From: Tamas K Papp on
On Thu, 29 Apr 2010 17:27:14 +0000, Peter Keller wrote:

> Speaking of memcpy, in lisp what is the equivalent of memcpy? replace?
> Hrm... I should use that in a few places I stupidly wrote the byte
> copies with a do loop.

Pretty much. Usually, if you want top speed, it pays to look into
your implementations sources and see what they use, then call that
directly. Or, alternatively, declare array types so that the compiler
will do that for you. Eg look at the transforms related to REPLACE in
SBCL, you will see that it will be heavily optimized when given enough
information.

Tamas
From: Paul Wallich on
Peter Keller wrote:
> Giovanni Gigante <giov(a)cidoc.iuav.it> wrote:
>>> My question is: This adjustment happens at the _end_ of the array, can I
>>> expand the array at the beginning?
>>
>> Naive idea:
>> what about building a list (you can cons to the beginning of that) and
>> mapping it to an array only when you are done?
>
> That doesn't solve the problem, suppose:
>
> (#(1 2 3) (#4 5 6))
>
> I still have to allocate a 6 element array somewhere to map all of that
> into a single array: #(1 2 3 4 5 6)

Do you know for sure that you can do a better job managing all these
bits than the garbage collector can. If many/most of incoming chunks of
data are short-lived, GC might do better than all the copying.
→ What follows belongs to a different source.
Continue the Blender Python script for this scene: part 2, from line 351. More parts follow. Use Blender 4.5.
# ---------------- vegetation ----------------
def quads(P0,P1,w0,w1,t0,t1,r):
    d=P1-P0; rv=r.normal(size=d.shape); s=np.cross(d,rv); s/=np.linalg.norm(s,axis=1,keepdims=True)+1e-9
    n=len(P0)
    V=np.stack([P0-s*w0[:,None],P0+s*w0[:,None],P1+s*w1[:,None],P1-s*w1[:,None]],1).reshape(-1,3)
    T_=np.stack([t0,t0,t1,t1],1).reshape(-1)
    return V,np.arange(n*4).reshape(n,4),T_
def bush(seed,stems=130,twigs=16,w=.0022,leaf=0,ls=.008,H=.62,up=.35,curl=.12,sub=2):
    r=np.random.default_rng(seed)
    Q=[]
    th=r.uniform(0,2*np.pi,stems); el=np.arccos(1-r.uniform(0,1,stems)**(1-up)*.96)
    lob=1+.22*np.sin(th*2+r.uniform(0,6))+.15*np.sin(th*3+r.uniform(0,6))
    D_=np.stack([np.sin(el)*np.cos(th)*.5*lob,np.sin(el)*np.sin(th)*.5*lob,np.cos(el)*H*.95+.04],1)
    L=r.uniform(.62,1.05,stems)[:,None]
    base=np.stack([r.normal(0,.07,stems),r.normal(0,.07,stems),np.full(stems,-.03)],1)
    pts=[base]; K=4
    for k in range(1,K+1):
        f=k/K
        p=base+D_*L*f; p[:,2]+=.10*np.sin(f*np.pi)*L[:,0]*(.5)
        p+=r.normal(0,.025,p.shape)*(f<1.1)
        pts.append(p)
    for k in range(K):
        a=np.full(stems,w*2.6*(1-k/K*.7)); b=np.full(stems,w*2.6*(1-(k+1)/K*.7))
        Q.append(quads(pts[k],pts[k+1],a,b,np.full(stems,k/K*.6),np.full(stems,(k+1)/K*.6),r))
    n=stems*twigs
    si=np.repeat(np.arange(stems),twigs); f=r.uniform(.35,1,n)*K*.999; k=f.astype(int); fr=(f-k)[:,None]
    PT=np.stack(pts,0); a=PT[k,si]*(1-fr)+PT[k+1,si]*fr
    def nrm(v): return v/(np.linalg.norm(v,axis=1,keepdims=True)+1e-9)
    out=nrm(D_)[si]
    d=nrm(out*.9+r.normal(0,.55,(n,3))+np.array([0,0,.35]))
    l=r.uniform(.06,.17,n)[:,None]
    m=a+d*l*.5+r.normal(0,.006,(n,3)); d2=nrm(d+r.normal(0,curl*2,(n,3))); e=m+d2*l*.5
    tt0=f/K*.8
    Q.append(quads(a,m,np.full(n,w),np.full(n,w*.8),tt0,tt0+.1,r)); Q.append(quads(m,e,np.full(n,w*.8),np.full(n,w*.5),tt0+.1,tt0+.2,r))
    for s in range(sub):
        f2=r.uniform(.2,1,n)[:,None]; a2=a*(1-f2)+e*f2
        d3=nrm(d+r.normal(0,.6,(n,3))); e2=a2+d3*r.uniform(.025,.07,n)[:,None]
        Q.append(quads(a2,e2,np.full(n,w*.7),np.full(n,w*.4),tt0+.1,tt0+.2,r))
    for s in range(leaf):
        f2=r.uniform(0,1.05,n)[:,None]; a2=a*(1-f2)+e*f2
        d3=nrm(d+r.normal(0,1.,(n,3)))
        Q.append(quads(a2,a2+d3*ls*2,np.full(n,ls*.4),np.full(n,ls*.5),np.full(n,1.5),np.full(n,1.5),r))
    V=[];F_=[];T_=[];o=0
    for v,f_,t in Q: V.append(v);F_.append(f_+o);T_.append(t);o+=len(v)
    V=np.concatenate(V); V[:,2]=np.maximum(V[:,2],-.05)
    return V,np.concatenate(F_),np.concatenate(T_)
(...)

paul working first, fast later
From: Espen Vestre on
Peter Keller <psilord(a)merlin.cs.wisc.edu> writes:

> I was just wondering if I had missed something in Lisp's array management
> which would allow me to grow an array at the head of the array. The
> answer is somewhat yes, but I'd have to preallocate the array and that
> means the application code would have to use a special abstraction of
> make-array. There are problems with that I'd rather avoid.

Can't you just use the array as a "growable ring buffer"? If the ring
buffer is full, you grow the array, and you can move the start or the
end pointers into your buffer depending on where you want to add data.

(I use one ring buffer per client in a server I've written, but they're
fixed-size with 30000 elements, because in my case if the clients have
a lag of that many transactions, it's better for the clients if the
server just flushes part of its buffer)
--
(espen)
From: Peter Keller on
Espen Vestre <espen(a)vestre.net> wrote:
> Peter Keller <psilord(a)merlin.cs.wisc.edu> writes:
>
>> I was just wondering if I had missed something in Lisp's array management
>> which would allow me to grow an array at the head of the array.

This idea I might check out in more detail.... Thanks!

-pete
From: Peter Keller on
Paul Wallich <pw(a)panix.com> wrote:
> Do you know for sure that you can do a better job managing all these
> bits than the garbage collector can. If many/most of incoming chunks of
> data are short-lived, GC might do better than all the copying.

I don't know for sure, it is just a feeling I have for where a nsaty thing
might happen.

> paul working first, fast later

That is very true, I don't so much want fast, as resident in memory. :)

Thank you all for your suggestions! They have been very helpful!